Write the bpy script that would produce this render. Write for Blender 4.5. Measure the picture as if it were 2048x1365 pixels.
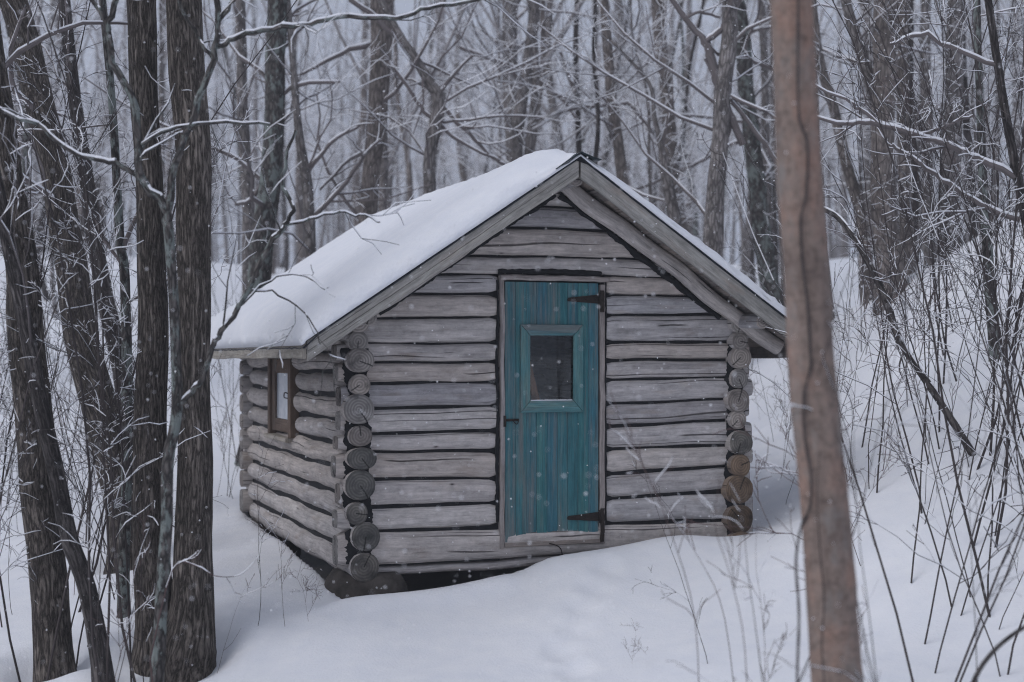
import bpy, math, random
import numpy as np
from mathutils import Vector, Matrix

for o in list(bpy.data.objects):
    bpy.data.objects.remove(o)
S = bpy.context.scene
COL = S.collection
random.seed(7)
rng = np.random.default_rng(7)

# ------------------------------------------------------------------ camera
FPX, HZ, CAMZ = 2844.0, 716.0, 1.61           # focal length in photo pixels, horizon row, eye height
cam_d = bpy.data.cameras.new('camera')
cam = bpy.data.objects.new('camera', cam_d)
COL.objects.link(cam)
cam.location = (0, 0, CAMZ)
cam.rotation_euler = (math.radians(90), 0, 0)
cam_d.sensor_width = 36.0
cam_d.lens = 50.0
cam_d.shift_y = (HZ - 682.5) / 2048.0
cam_d.clip_start = 0.05
cam_d.clip_end = 2000
cam_d.dof.use_dof = True
cam_d.dof.focus_distance = 10.7
cam_d.dof.aperture_fstop = 1.25
S.camera = cam

# ------------------------------------------------------------------ world, sun, exposure
SUN_EL, SUN_AZ = math.radians(48), math.radians(-125)     # azimuth measured from +Y towards +X
world = bpy.data.worlds.new('World')
S.world = world
world.use_nodes = True
wn, wl = world.node_tree.nodes, world.node_tree.links
wn.clear()
sky = wn.new('ShaderNodeTexSky')
sky.sky_type = 'NISHITA'
sky.sun_disc = False
sky.sun_elevation = SUN_EL
sky.sun_rotation = SUN_AZ
sky.air_density = 1.0
sky.dust_density = 6.0
hs = wn.new('ShaderNodeHueSaturation'); hs.inputs['Saturation'].default_value = 0.25
ov = wn.new('ShaderNodeMix'); ov.data_type = 'RGBA'
ov.inputs['Factor'].default_value = 0.62
ov.inputs['B'].default_value = (5.75, 6.5, 8.5, 1)        # even overcast cloud layer
bg = wn.new('ShaderNodeBackground'); bg.inputs['Strength'].default_value = 0.085
wo = wn.new('ShaderNodeOutputWorld')
wl.new(sky.outputs[0], hs.inputs['Color'])
wl.new(hs.outputs[0], ov.inputs['A'])
wl.new(ov.outputs['Result'], bg.inputs['Color'])
wl.new(bg.outputs[0], wo.inputs['Surface'])

sun_d = bpy.data.lights.new('sun', 'SUN')
sun_d.energy = 1.0
sun_d.angle = math.radians(40)
sun_d.color = (0.97, 0.96, 1.0)
sun = bpy.data.objects.new('sun', sun_d)
COL.objects.link(sun)
sun.rotation_euler = (math.radians(90) - SUN_EL, 0, math.pi - SUN_AZ)

S.view_settings.view_transform = 'Standard'
S.view_settings.look = 'None'
S.view_settings.gamma = 1.0
S.view_settings.use_curve_mapping = False
S.view_settings.exposure = -0.07
S.render.engine = 'CYCLES'
S.cycles.use_denoising = True
S.cycles.denoising_prefilter = 'NONE'
S.cycles.filter_width = 1.15
S.cycles.max_bounces = 6
S.cycles.diffuse_bounces = 2
S.cycles.use_adaptive_sampling = False
S.cycles.glossy_bounces = 3
S.cycles.transmission_bounces = 4
S.cycles.transparent_max_bounces = 8
S.cycles.volume_bounces = 1

# ------------------------------------------------------------------ helpers
def tag(o, label=None, cat=None, group=None, kind=None):
    if label: o['label'] = label
    if cat: o['category'] = cat
    if group: o['group'] = group
    if kind: o['kind'] = kind
    return o

def empty(name, loc=(0, 0, 0), rz=0.0, parent=None):
    o = bpy.data.objects.new(name, None)
    o.location = loc
    o.rotation_euler = (0, 0, rz)
    o.parent = parent
    o.empty_display_size = 0.1
    COL.objects.link(o)
    return o

class MB:
    """collects vertices, faces, uvs, material indices"""
    def __init__(s):
        s.v = []; s.f = []; s.uv = []; s.m = []; s.n = 0
    def add(s, v, f, uv, m):
        v = np.asarray(v, float)
        s.v.append(v)
        off = s.n
        s.f.extend([tuple(i + off for i in q) for q in f])
        s.uv.extend(uv)          # one list of (u,v) for each face
        if isinstance(m, int): m = [m] * len(f)
        s.m.extend(m)
        s.n += len(v)
    def mesh(s, name, mats, smooth=True):
        me = bpy.data.meshes.new(name)
        V = np.concatenate(s.v) if s.v else np.zeros((0, 3))
        me.from_pydata(V.tolist(), [], s.f)
        lay = me.uv_layers.new(name='UVMap')
        flat = [c for fu in s.uv for p in fu for c in p]
        lay.data.foreach_set('uv', flat)
        me.polygons.foreach_set('material_index', s.m)
        me.polygons.foreach_set('use_smooth', [smooth] * len(me.polygons))
        for m in mats: me.materials.append(m)
        me.update()
        return me
    def build(s, name, mats, parent=None, smooth=True):
        if not isinstance(mats, (list, tuple)): mats = [mats]
        o = bpy.data.objects.new(name, s.mesh(name, mats, smooth))
        o.parent = parent
        COL.objects.link(o)
        return o

def vec(*a): return np.array(a, float)

def unit(a):
    n = np.linalg.norm(a)
    return a / n if n > 1e-9 else a

def tube(mb, pts, rad, n, mat=0, snowmat=None, cap=True, snow_thr=0.3, rough=0.0, u0=0.0):
    """a tapered tube along a polyline"""
    P = np.asarray(pts, float); R = np.asarray(rad, float); k = len(P)
    T = np.gradient(P, axis=0)
    T /= np.maximum(np.linalg.norm(T, axis=1), 1e-9)[:, None]
    ref = vec(0, 0, 1) if abs(T[0][2]) < 0.8 else vec(1, 0, 0)
    A = np.cross(T, ref); A /= np.maximum(np.linalg.norm(A, axis=1), 1e-6)[:, None]
    B = np.cross(T, A)
    ang = np.arange(n) * 2 * math.pi / n + (math.pi / n if n < 6 else 0)
    ca, sa = np.cos(ang), np.sin(ang)
    rr = R[:, None] * np.ones((k, n))
    if rough: rr = rr * (1 + rough * rng.normal(size=(k, n)))
    V = P[:, None, :] + rr[..., None] * (ca[None, :, None] * A[:, None, :] + sa[None, :, None] * B[:, None, :])
    L = np.concatenate([[0], np.cumsum(np.linalg.norm(np.diff(P, axis=0), axis=1))]) + u0
    f = []; uv = []; m = []
    circ = 2 * math.pi * float(R.mean())
    for i in range(k - 1):
        for j in range(n):
            j2 = (j + 1) % n
            f.append((i * n + j, i * n + j2, (i + 1) * n + j2, (i + 1) * n + j))
            a0, a1 = circ * j / n, circ * (j + 1) / n
            uv.append(((L[i], a0), (L[i], a1), (L[i + 1], a1), (L[i + 1], a0)))
            mm = mat
            if snowmat is not None:
                am = ang[j] + math.pi / n
                nz = math.cos(am) * A[i][2] + math.sin(am) * B[i][2]
                if nz > snow_thr: mm = snowmat
            m.append(mm)
    V = V.reshape(-1, 3)
    if cap:
        f.append(tuple(range(n - 1, -1, -1))); uv.append([(ca[j] * R[0], sa[j] * R[0]) for j in range(n - 1, -1, -1)]); m.append(mat)
        o = (k - 1) * n
        f.append(tuple(o + j for j in range(n))); uv.append([(ca[j] * R[-1], sa[j] * R[-1]) for j in range(n)]); m.append(mat)
    mb.add(V, f, uv, m)

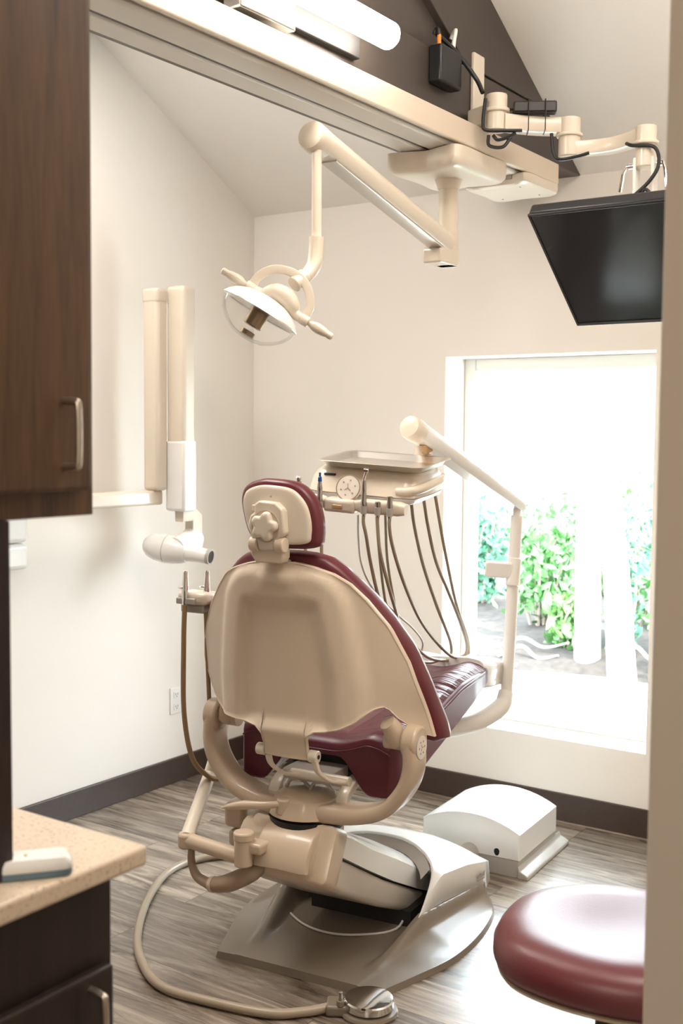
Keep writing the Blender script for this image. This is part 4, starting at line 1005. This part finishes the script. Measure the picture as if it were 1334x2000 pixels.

[Task objective]
Write out all the records again, exactly, minus any pictures.

[Correct result]
Write the bpy script that would produce this render. Write for Blender 4.5. Measure the picture as if it were 2048x1365 pixels.
import bpy, math, random
import numpy as np
from mathutils import Vector, Matrix

for o in list(bpy.data.objects):
    bpy.data.objects.remove(o)
S = bpy.context.scene
COL = S.collection
random.seed(7)
rng = np.random.default_rng(7)

# ------------------------------------------------------------------ camera
FPX, HZ, CAMZ = 2844.0, 716.0, 1.61           # focal length in photo pixels, horizon row, eye height
cam_d = bpy.data.cameras.new('camera')
cam = bpy.data.objects.new('camera', cam_d)
COL.objects.link(cam)
cam.location = (0, 0, CAMZ)
cam.rotation_euler = (math.radians(90), 0, 0)
cam_d.sensor_width = 36.0
cam_d.lens = 50.0
cam_d.shift_y = (HZ - 682.5) / 2048.0
cam_d.clip_start = 0.05
cam_d.clip_end = 2000
cam_d.dof.use_dof = True
cam_d.dof.focus_distance = 10.7
cam_d.dof.aperture_fstop = 1.25
S.camera = cam

# ------------------------------------------------------------------ world, sun, exposure
SUN_EL, SUN_AZ = math.radians(48), math.radians(-125)     # azimuth measured from +Y towards +X
world = bpy.data.worlds.new('World')
S.world = world
world.use_nodes = True
wn, wl = world.node_tree.nodes, world.node_tree.links
wn.clear()
sky = wn.new('ShaderNodeTexSky')
sky.sky_type = 'NISHITA'
sky.sun_disc = False
sky.sun_elevation = SUN_EL
sky.sun_rotation = SUN_AZ
sky.air_density = 1.0
sky.dust_density = 6.0
hs = wn.new('ShaderNodeHueSaturation'); hs.inputs['Saturation'].default_value = 0.25
ov = wn.new('ShaderNodeMix'); ov.data_type = 'RGBA'
ov.inputs['Factor'].default_value = 0.62
ov.inputs['B'].default_value = (5.75, 6.5, 8.5, 1)        # even overcast cloud layer
bg = wn.new('ShaderNodeBackground'); bg.inputs['Strength'].default_value = 0.085
wo = wn.new('ShaderNodeOutputWorld')
wl.new(sky.outputs[0], hs.inputs['Color'])
wl.new(hs.outputs[0], ov.inputs['A'])
wl.new(ov.outputs['Result'], bg.inputs['Color'])
wl.new(bg.outputs[0], wo.inputs['Surface'])

sun_d = bpy.data.lights.new('sun', 'SUN')
sun_d.energy = 1.0
sun_d.angle = math.radians(40)
sun_d.color = (0.97, 0.96, 1.0)
sun = bpy.data.objects.new('sun', sun_d)
COL.objects.link(sun)
sun.rotation_euler = (math.radians(90) - SUN_EL, 0, math.pi - SUN_AZ)

S.view_settings.view_transform = 'Standard'
S.view_settings.look = 'None'
S.view_settings.gamma = 1.0
S.view_settings.use_curve_mapping = False
S.view_settings.exposure = -0.07
S.render.engine = 'CYCLES'
S.cycles.use_denoising = True
S.cycles.denoising_prefilter = 'NONE'
S.cycles.filter_width = 1.15
S.cycles.max_bounces = 6
S.cycles.diffuse_bounces = 2
S.cycles.use_adaptive_sampling = False
S.cycles.glossy_bounces = 3
S.cycles.transmission_bounces = 4
S.cycles.transparent_max_bounces = 8
S.cycles.volume_bounces = 1

# ------------------------------------------------------------------ helpers
def tag(o, label=None, cat=None, group=None, kind=None):
    if label: o['label'] = label
    if cat: o['category'] = cat
    if group: o['group'] = group
    if kind: o['kind'] = kind
    return o

def empty(name, loc=(0, 0, 0), rz=0.0, parent=None):
    o = bpy.data.objects.new(name, None)
    o.location = loc
    o.rotation_euler = (0, 0, rz)
    o.parent = parent
    o.empty_display_size = 0.1
    COL.objects.link(o)
    return o

class MB:
    """collects vertices, faces, uvs, material indices"""
    def __init__(s):
        s.v = []; s.f = []; s.uv = []; s.m = []; s.n = 0
    def add(s, v, f, uv, m):
        v = np.asarray(v, float)
        s.v.append(v)
        off = s.n
        s.f.extend([tuple(i + off for i in q) for q in f])
        s.uv.extend(uv)          # one list of (u,v) for each face
        if isinstance(m, int): m = [m] * len(f)
        s.m.extend(m)
        s.n += len(v)
    def mesh(s, name, mats, smooth=True):
        me = bpy.data.meshes.new(name)
        V = np.concatenate(s.v) if s.v else np.zeros((0, 3))
        me.from_pydata(V.tolist(), [], s.f)
        lay = me.uv_layers.new(name='UVMap')
        flat = [c for fu in s.uv for p in fu for c in p]
        lay.data.foreach_set('uv', flat)
        me.polygons.foreach_set('material_index', s.m)
        me.polygons.foreach_set('use_smooth', [smooth] * len(me.polygons))
        for m in mats: me.materials.append(m)
        me.update()
        return me
    def build(s, name, mats, parent=None, smooth=True):
        if not isinstance(mats, (list, tuple)): mats = [mats]
        o = bpy.data.objects.new(name, s.mesh(name, mats, smooth))
        o.parent = parent
        COL.objects.link(o)
        return o

def vec(*a): return np.array(a, float)

def unit(a):
    n = np.linalg.norm(a)
    return a / n if n > 1e-9 else a

def tube(mb, pts, rad, n, mat=0, snowmat=None, cap=True, snow_thr=0.3, rough=0.0, u0=0.0):
    """a tapered tube along a polyline"""
    P = np.asarray(pts, float); R = np.asarray(rad, float); k = len(P)
    T = np.gradient(P, axis=0)
    T /= np.maximum(np.linalg.norm(T, axis=1), 1e-9)[:, None]
    ref = vec(0, 0, 1) if abs(T[0][2]) < 0.8 else vec(1, 0, 0)
    A = np.cross(T, ref); A /= np.maximum(np.linalg.norm(A, axis=1), 1e-6)[:, None]
    B = np.cross(T, A)
    ang = np.arange(n) * 2 * math.pi / n + (math.pi / n if n < 6 else 0)
    ca, sa = np.cos(ang), np.sin(ang)
    rr = R[:, None] * np.ones((k, n))
    if rough: rr = rr * (1 + rough * rng.normal(size=(k, n)))
    V = P[:, None, :] + rr[..., None] * (ca[None, :, None] * A[:, None, :] + sa[None, :, None] * B[:, None, :])
    L = np.concatenate([[0], np.cumsum(np.linalg.norm(np.diff(P, axis=0), axis=1))]) + u0
    f = []; uv = []; m = []
    circ = 2 * math.pi * float(R.mean())
    for i in range(k - 1):
        for j in range(n):
            j2 = (j + 1) % n
            f.append((i * n + j, i * n + j2, (i + 1) * n + j2, (i + 1) * n + j))
            a0, a1 = circ * j / n, circ * (j + 1) / n
            uv.append(((L[i], a0), (L[i], a1), (L[i + 1], a1), (L[i + 1], a0)))
            mm = mat
            if snowmat is not None:
                am = ang[j] + math.pi / n
                nz = math.cos(am) * A[i][2] + math.sin(am) * B[i][2]
                if nz > snow_thr: mm = snowmat
            m.append(mm)
    V = V.reshape(-1, 3)
    if cap:
        f.append(tuple(range(n - 1, -1, -1))); uv.append([(ca[j] * R[0], sa[j] * R[0]) for j in range(n - 1, -1, -1)]); m.append(mat)
        o = (k - 1) * n
        f.append(tuple(o + j for j in range(n))); uv.append([(ca[j] * R[-1], sa[j] * R[-1]) for j in range(n)]); m.append(mat)
    mb.add(V, f, uv, m)

Keep writing the Blender script for this image. This is part 4, starting at line 1005. This part finishes the script. Measure the picture as if it were 1334x2000 pixels.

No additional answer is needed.